Tarif AS Menekan dari Arah Berlawanan

Selain tekanan dari pasar Indonesia, para produsen Jepang masih menghadapi tarif impor tinggi di Amerika Serikat.

  • Komatsu memperkirakan beban tarif sebesar JPY 550 miliar
  • Hitachi memperkirakan tambahan biaya produksi lebih dari JPY 100 miliar

Dampak terbesar diperkirakan terjadi pada tahun fiskal 2027, setelah stok alat berat yang bebas tarif habis.
Dengan demikian, produsen Jepang menghadapi tekanan ganda:
permintaan melemah di Indonesia dan biaya meningkat di Amerika Serikat.


Transformasi Struktural: Indonesia Tidak Lagi Sama

Jika ditarik garis besar, ada tiga perubahan struktural yang kini terjadi di Indonesia:

1. Akhir dari “Batu Bara Super-Cycle”

Permintaan alat berat besar untuk tambang tidak lagi stabil seperti sebelumnya.

2. Infrastruktur Masuk Era Prioritas Selektif

Bukan lagi proyek masif secara merata, tetapi fokus pada sektor logistik, energi, dan IKN.

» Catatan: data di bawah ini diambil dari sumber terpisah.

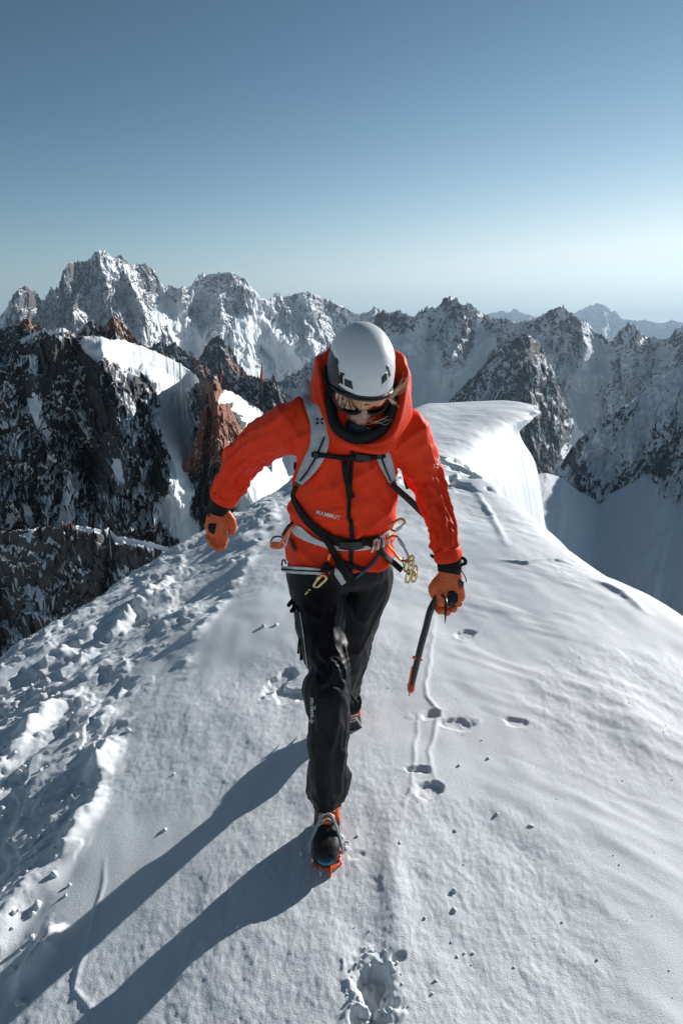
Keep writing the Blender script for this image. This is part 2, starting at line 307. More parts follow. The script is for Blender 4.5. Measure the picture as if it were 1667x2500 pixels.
# ------------------------------------------------------------------ mountains: crest lines with fluted faces falling towards us
def curtain(name, crest, D, H, RUN, mat, nc=700, nf=360, p=1.3, jag=(0, 1), bulge=0.10, lam=None, spurs=(), snow=(0.5, 0.5), smooth_snow=(), rocks=(), reds=(), seed=0, steps=0.0, floor=0.0, zlat=0.5, tilt=None):
    cr = [ray(a, b) for a, b in crest]; A = np.array([math.atan2(r[0], r[1]) for r in cr]); E = np.array([r[2] / math.hypot(r[0], r[1]) for r in cr])
    if callable(D): Dc = np.array([D(a) for a, b in crest])
    else: Dc = np.full(len(crest), float(D))
    az = np.linspace(A[0], A[-1], nc); el = np.interp(az, A, E); TL = np.interp(az, A, [tilt(a) if tilt else 0.0 for a, b in crest]); D0 = np.interp(az, A, Dc) + TL
    xs = np.linspace(0, 1, nc); el = el - (H * 0.8 / D0) * ((sm(.10, 0, xs) ** 1.5 if crest[0][0] < -150 else 0) + (sm(.90, 1, xs) ** 1.5 if crest[-1][0] > 1750 else 0))
    lam = lam or H * 0.35
    s = az * D0.mean()
    j = ridged(s / lam * 3.1, 0.3, 0, 4, seed + 5, 0.6) - 0.45
    j2 = np.maximum(0, ridged(s / lam * 7, 2.3, 0, 3, seed + 6, 0.6) - 0.55) * 2.2
    zc = HC + el * D0 + jag[0] * (j + j2 * jag[1])
    nb = 40
    wf = np.linspace(0, 1, nf); wb = np.linspace(1, 0, nb)[:-1]
    w_ = np.concatenate([wb, wf])[:, None]; side = np.concatenate([-np.ones(nb - 1), np.ones(nf)])[:, None]
    S = np.broadcast_to(s[None], (len(w_), nc)); drop = w_ * H
    pv = np.interp(az, A, [p(a) if callable(p) else p for a, b in crest])[None]
    run = RUN * w_ ** pv * side
    # undisplaced pixel position, used to lay the named spurs and gullies where they stand
    bx_, by_ = (D0[None] - run) * np.sin(az)[None], (D0[None] - run) * np.cos(az)[None]
    qx, qy = proj(bx_, by_, zc[None] - drop)
    wx = lam * 0.22 * fbm(S / lam, drop / lam, 0, 3, seed + 1)
    fl = ridged((S + wx) / lam, (drop + wx) / lam * 0.30, 0, 4, seed + 2, 0.55) - 0.5
    fine = fbm((S + wx) / lam * 4.3, drop / lam * 2.2, 0, 5, seed + 3, 0.6)
    env = 0.25 + 0.75 * sm(0, 0.25, w_)
    calm = np.zeros_like(S)
    for pts, wd, a in smooth_snow:
        if a > 0.6:
            d, t = seg_dist(qx, qy, pts); calm = np.maximum(calm, sm(wd * 1.1, wd * 0.6, d))
    calm = np.maximum(calm, floor * sm(0.25, 0.6, w_))
    disp = H * bulge * env * (fl * 1.6 * (1 - 0.75 * calm) + fine * 0.35 * (1 - 0.93 * calm))
    for pts, amp, wd in spurs:
        wpx = 0.35 * wd * fbm(qx / wd * 0.8, qy / wd * 0.8, 0, 3, seed + 8)
        d, t = seg_dist(qx + wpx, qy + wpx * 0.6, pts); f = np.clip(1 - d / wd, 0, 1)
        disp = disp + amp * f ** 0.9 * np.where(side > 0, 1, 0)
    if steps:
        ph = drop / steps + 1.5 * fbm(S / lam * 1.3, drop / lam, 0, 3, seed + 9); disp = disp + steps * 0.35 * (ph - np.floor(ph)) * (1 - calm)
    dist = D0[None] - TL[None] * sm(.03, .15, w_) * (side > 0) - run - disp * np.where(side > 0, 1, -0.6)
    az2 = az[None] + (zlat * lam * 0.10 * fbm(S / lam * 2, drop / lam * 2, 1.7, 3, seed + 4) * sm(0, 0.1, w_) * (1 - 0.9 * calm)) / D0.mean()
    kw = max(3, nc // 22) | 1; zs = np.convolve(np.pad(zc, kw // 2, 'edge'), np.ones(kw) / kw, 'valid'); zs = np.convolve(np.pad(zs, kw // 2, 'edge'), np.ones(kw) / kw, 'valid')
    zb = zs[None] + (zc - zs)[None] * np.exp(-w_ / 0.10)
    X = dist * np.sin(az2); Y = dist * np.cos(az2); Z = zb - drop + H * 0.012 * fbm(S / lam * 5, drop / lam * 5, 3.1, 4, seed + 7) * sm(0, 0.02, w_) * (1 - 0.9 * calm)
    n = grid_normals(X, Y, Z); nz = n[..., 2]
    thr, amp = snow
    sn = 0.5 + (nz - thr) * 3.2 + floor * 1.3 * sm(0.2, 0.6, w_) + amp * fbm(S / lam * 2.5, drop / lam * 1.2, 7.7, 4, seed + 10, 0.6)
    for pts, wd, a in smooth_snow:
        d, t = seg_dist(qx, qy, pts); d = d * (1 + 0.5 * fbm(qx / wd, qy / wd, 0, 3, seed + 11)); sn = sn + a * sm(wd, wd * 0.5, d)
    for pts, wd, a in rocks:
        d, t = seg_dist(qx, qy, pts); d = d * (1 + 0.5 * fbm(qx / wd, qy / wd, 0, 3, seed + 12)); sn = sn - a * sm(wd, wd * 0.5, d)
    rd = np.zeros_like(sn)
    for pts, wd in reds:
        d, t = seg_dist(qx, qy, pts); rd = np.maximum(rd, sm(wd, wd * 0.4, d))
    V = np.stack([X, Y, Z], -1).reshape(-1, 3)
    o = mesh_np(name, V, grid_faces(*X.shape), mat, attrs={'snow': np.clip(sn, -1.5, 2.5), 'red': rd})
    tag(o, kind='structure'); return o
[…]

3. Kenaikan Model Rental dan Layanan Jangka Panjang

Pemilik proyek memilih efisiensi melalui sewa (rental) dan layanan pemeliharaan, bukan pembelian unit baru.


Kesimpulan

Tahun 2025–2026 dapat dianggap sebagai “tahun penyesuaian” bagi produsen alat berat Jepang di Indonesia.
Prospek jangka panjang masih positif—terutama untuk proyek logistik, energi, dan IKN—namun strategi bisnis harus berubah:

  • Lebih sedikit ketergantungan pada batu bara
  • Lebih fokus pada sektor konstruksi yang berprioritas tinggi
  • Penetrasi lebih dalam ke model bisnis rental dan after-sales
  • Penguatan rantai pasok dan produksi lokal

Indonesia bukan lagi sekadar pasar volume besar bagi Jepang,
melainkan arena baru untuk mendesain ulang model bisnis alat berat di Asia Tenggara.